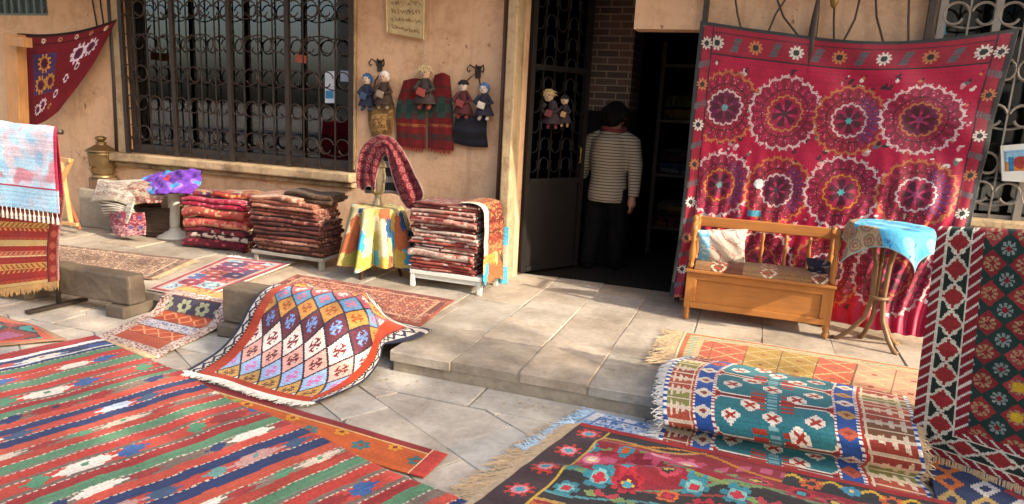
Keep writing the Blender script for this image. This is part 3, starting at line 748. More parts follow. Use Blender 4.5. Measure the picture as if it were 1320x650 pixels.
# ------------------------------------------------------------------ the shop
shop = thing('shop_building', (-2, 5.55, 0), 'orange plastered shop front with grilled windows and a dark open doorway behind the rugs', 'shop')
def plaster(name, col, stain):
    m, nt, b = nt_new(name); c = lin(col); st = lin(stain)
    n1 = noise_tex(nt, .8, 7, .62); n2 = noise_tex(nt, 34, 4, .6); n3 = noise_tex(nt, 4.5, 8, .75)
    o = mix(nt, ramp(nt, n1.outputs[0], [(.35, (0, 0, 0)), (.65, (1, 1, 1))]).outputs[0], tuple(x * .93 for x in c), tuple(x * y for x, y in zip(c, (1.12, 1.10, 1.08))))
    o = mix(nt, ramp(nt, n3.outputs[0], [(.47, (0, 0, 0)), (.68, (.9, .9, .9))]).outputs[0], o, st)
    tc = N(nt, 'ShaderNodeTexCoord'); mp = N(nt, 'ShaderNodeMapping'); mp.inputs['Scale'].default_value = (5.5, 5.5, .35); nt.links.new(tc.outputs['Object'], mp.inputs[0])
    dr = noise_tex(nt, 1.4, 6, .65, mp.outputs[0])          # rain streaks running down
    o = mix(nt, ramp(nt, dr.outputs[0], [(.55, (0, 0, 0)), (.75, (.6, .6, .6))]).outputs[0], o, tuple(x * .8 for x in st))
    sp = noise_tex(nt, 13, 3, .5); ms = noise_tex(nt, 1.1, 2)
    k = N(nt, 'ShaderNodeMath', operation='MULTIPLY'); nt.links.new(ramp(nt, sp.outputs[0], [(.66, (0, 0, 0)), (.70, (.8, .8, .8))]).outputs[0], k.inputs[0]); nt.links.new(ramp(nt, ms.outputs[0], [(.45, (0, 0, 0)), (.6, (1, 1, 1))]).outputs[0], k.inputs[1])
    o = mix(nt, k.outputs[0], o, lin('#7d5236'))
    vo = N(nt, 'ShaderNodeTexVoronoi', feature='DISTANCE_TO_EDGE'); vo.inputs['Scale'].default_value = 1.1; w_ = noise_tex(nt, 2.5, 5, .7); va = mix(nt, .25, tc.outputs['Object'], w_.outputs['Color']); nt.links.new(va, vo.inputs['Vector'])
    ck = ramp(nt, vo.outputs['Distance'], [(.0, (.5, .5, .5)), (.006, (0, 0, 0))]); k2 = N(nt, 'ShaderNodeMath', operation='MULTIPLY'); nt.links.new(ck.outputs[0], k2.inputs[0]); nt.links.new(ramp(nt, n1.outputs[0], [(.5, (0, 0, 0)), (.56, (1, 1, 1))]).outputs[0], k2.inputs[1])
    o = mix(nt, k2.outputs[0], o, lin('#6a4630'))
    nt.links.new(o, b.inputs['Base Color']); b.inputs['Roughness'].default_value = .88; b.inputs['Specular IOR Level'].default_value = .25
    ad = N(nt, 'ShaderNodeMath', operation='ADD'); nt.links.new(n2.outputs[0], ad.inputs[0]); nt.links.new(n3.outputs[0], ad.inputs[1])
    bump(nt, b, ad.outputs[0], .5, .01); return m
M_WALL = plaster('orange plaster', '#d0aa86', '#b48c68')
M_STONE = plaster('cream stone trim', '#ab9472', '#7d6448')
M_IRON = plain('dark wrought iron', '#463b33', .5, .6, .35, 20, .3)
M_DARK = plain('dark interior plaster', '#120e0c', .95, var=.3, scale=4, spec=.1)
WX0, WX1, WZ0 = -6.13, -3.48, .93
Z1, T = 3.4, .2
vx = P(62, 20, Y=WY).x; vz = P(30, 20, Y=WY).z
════
▶ [Set exercise]
Give the material again exactly as it is, but keep the pictures out.

▶ [Response to this task]
Keep writing the Blender script for this image. This is part 3, starting at line 748. More parts follow. Use Blender 4.5. Measure the picture as if it were 1320x650 pixels.
# ------------------------------------------------------------------ the shop
shop = thing('shop_building', (-2, 5.55, 0), 'orange plastered shop front with grilled windows and a dark open doorway behind the rugs', 'shop')
def plaster(name, col, stain):
    m, nt, b = nt_new(name); c = lin(col); st = lin(stain)
    n1 = noise_tex(nt, .8, 7, .62); n2 = noise_tex(nt, 34, 4, .6); n3 = noise_tex(nt, 4.5, 8, .75)
    o = mix(nt, ramp(nt, n1.outputs[0], [(.35, (0, 0, 0)), (.65, (1, 1, 1))]).outputs[0], tuple(x * .93 for x in c), tuple(x * y for x, y in zip(c, (1.12, 1.10, 1.08))))
    o = mix(nt, ramp(nt, n3.outputs[0], [(.47, (0, 0, 0)), (.68, (.9, .9, .9))]).outputs[0], o, st)
    tc = N(nt, 'ShaderNodeTexCoord'); mp = N(nt, 'ShaderNodeMapping'); mp.inputs['Scale'].default_value = (5.5, 5.5, .35); nt.links.new(tc.outputs['Object'], mp.inputs[0])
    dr = noise_tex(nt, 1.4, 6, .65, mp.outputs[0])          # rain streaks running down
    o = mix(nt, ramp(nt, dr.outputs[0], [(.55, (0, 0, 0)), (.75, (.6, .6, .6))]).outputs[0], o, tuple(x * .8 for x in st))
    sp = noise_tex(nt, 13, 3, .5); ms = noise_tex(nt, 1.1, 2)
    k = N(nt, 'ShaderNodeMath', operation='MULTIPLY'); nt.links.new(ramp(nt, sp.outputs[0], [(.66, (0, 0, 0)), (.70, (.8, .8, .8))]).outputs[0], k.inputs[0]); nt.links.new(ramp(nt, ms.outputs[0], [(.45, (0, 0, 0)), (.6, (1, 1, 1))]).outputs[0], k.inputs[1])
    o = mix(nt, k.outputs[0], o, lin('#7d5236'))
    vo = N(nt, 'ShaderNodeTexVoronoi', feature='DISTANCE_TO_EDGE'); vo.inputs['Scale'].default_value = 1.1; w_ = noise_tex(nt, 2.5, 5, .7); va = mix(nt, .25, tc.outputs['Object'], w_.outputs['Color']); nt.links.new(va, vo.inputs['Vector'])
    ck = ramp(nt, vo.outputs['Distance'], [(.0, (.5, .5, .5)), (.006, (0, 0, 0))]); k2 = N(nt, 'ShaderNodeMath', operation='MULTIPLY'); nt.links.new(ck.outputs[0], k2.inputs[0]); nt.links.new(ramp(nt, n1.outputs[0], [(.5, (0, 0, 0)), (.56, (1, 1, 1))]).outputs[0], k2.inputs[1])
    o = mix(nt, k2.outputs[0], o, lin('#6a4630'))
    nt.links.new(o, b.inputs['Base Color']); b.inputs['Roughness'].default_value = .88; b.inputs['Specular IOR Level'].default_value = .25
    ad = N(nt, 'ShaderNodeMath', operation='ADD'); nt.links.new(n2.outputs[0], ad.inputs[0]); nt.links.new(n3.outputs[0], ad.inputs[1])
    bump(nt, b, ad.outputs[0], .5, .01); return m
M_WALL = plaster('orange plaster', '#d0aa86', '#b48c68')
M_STONE = plaster('cream stone trim', '#ab9472', '#7d6448')
M_IRON = plain('dark wrought iron', '#463b33', .5, .6, .35, 20, .3)
M_DARK = plain('dark interior plaster', '#120e0c', .95, var=.3, scale=4, spec=.1)
WX0, WX1, WZ0 = -6.13, -3.48, .93
Z1, T = 3.4, .2
vx = P(62, 20, Y=WY).x; vz = P(30, 20, Y=WY).z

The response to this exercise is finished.